In recent years there has been a growing trend for woodworkers to include Japanese saws in their repertoire. Western saws cut on the push stroke and their teeth are set towards the toe of the saw. The teeth on Japanese saws are set in the opposite direction and cut on the upstroke. This means that the saw is cutting in tension and the steel used in the blade can be very fine leaving the narrowest of kerfs. They traditionally have long wooden handles wrapped in cane and look very different to the familiar western saws. They are superb to use and people new to woodworking find them very approachable and are able to gain confidence with them very quickly.

A Dozuki is the equivalent to a backsaw and a Kataba is more like a carpenter’s saw. Japanese saws also have a style called a Ryoba, this features a side for ripping and a side for cross cutting in the one saw. Many people never go back to western style saws after trying Japanese ones.
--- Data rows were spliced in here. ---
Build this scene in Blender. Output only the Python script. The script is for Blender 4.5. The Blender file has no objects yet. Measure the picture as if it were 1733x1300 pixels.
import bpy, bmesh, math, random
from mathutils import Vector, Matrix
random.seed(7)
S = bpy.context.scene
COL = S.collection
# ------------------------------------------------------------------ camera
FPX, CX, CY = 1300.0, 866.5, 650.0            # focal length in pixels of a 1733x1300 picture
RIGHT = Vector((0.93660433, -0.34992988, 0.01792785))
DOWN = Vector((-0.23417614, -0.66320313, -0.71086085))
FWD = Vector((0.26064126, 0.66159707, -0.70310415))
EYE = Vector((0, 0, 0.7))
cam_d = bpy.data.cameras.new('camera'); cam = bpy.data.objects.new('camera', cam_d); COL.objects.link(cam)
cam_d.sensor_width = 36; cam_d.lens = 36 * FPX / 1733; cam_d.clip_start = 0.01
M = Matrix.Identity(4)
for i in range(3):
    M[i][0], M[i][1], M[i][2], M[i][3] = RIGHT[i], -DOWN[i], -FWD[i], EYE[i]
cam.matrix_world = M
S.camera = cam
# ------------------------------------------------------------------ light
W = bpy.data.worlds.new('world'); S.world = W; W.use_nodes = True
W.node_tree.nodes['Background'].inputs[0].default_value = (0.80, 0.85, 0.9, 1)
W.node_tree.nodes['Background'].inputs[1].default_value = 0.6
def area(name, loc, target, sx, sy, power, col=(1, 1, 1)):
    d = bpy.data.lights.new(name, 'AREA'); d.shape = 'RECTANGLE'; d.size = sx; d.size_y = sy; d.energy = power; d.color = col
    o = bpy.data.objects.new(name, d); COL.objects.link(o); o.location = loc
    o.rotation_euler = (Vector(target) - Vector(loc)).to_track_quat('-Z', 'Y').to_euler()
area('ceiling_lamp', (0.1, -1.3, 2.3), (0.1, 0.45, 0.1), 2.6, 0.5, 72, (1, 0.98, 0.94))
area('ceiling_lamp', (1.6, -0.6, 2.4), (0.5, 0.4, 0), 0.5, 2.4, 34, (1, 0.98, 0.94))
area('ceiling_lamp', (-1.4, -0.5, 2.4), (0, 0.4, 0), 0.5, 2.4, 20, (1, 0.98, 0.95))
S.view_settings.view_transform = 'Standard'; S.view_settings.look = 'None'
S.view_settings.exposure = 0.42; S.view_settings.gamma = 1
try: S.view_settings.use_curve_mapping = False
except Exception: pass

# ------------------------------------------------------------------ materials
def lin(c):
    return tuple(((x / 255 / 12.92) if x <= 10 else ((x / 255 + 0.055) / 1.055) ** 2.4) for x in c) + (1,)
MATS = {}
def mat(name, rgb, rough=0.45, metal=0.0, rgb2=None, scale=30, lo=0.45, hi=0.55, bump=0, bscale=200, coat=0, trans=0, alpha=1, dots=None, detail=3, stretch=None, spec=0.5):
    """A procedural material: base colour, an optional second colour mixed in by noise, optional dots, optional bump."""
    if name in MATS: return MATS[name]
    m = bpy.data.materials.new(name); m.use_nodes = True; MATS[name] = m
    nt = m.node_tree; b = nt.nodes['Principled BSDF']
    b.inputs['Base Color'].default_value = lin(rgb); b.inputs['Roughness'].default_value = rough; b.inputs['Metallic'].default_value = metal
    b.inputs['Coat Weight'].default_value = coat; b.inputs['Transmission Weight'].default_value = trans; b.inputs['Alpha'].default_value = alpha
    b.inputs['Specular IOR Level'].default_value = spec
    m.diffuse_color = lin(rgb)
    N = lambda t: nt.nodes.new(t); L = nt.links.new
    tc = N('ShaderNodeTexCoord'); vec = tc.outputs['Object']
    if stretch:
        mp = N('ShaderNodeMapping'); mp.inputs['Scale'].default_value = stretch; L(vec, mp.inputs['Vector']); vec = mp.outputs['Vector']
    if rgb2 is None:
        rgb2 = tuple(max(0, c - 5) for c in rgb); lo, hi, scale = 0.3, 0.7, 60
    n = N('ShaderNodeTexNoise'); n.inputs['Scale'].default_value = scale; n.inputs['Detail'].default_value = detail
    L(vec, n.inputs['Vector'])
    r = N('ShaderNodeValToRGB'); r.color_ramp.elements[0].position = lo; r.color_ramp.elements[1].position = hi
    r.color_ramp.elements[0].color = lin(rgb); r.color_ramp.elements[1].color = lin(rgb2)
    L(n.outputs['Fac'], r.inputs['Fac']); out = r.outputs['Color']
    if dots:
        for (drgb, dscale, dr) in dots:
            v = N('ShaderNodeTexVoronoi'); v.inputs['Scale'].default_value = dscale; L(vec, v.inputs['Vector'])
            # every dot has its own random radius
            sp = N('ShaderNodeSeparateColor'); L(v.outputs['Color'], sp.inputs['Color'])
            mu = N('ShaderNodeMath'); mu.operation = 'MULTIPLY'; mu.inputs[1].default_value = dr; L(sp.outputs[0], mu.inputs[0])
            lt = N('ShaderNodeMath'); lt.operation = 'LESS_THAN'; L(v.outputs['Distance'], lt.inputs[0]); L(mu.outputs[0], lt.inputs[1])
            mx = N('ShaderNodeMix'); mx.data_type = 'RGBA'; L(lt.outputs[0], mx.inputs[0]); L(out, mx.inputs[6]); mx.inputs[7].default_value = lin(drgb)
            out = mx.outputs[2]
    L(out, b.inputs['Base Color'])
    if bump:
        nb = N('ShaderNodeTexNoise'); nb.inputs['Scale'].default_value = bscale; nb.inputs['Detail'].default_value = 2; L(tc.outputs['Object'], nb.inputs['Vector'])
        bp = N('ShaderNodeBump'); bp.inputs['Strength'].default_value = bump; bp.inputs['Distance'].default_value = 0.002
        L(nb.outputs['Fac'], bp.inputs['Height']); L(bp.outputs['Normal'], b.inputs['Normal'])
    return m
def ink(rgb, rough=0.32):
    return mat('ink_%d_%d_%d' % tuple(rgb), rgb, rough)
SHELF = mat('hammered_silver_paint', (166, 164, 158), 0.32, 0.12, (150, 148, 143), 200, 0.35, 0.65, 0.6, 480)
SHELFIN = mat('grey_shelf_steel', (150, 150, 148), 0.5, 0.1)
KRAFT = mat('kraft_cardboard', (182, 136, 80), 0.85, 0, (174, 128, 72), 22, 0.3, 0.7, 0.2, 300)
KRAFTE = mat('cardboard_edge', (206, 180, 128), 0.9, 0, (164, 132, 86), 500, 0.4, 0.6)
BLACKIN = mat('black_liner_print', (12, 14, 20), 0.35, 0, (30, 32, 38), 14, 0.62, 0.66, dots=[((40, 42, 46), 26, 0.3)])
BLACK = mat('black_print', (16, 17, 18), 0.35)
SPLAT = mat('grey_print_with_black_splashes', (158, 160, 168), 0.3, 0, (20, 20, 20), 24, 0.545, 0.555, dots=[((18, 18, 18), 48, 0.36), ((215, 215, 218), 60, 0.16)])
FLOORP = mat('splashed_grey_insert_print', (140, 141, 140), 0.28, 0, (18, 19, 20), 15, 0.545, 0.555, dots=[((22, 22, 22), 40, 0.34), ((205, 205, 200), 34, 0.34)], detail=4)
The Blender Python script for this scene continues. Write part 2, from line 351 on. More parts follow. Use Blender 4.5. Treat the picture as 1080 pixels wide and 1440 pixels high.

There are a number of saws designed for special functions. A Flush cut saw or the Kugihiki (the Japanese version) is designed to cut dowels or through tenons flush to the surface of your workpiece. The teeth on these saws are only set on one side, preventing any surface damage to the timber. They are also very flexible and will bend easily to allow the cut to be easily made.

Take the time to choose your handsaws. The comfort of the handle and the weight are also important factors to consider, the saw needs to feel right. They are an extension of your hand and become old friends once you find the right one. Once you’re happy, then practice as much as you can, you’ll be amazed at what you can do!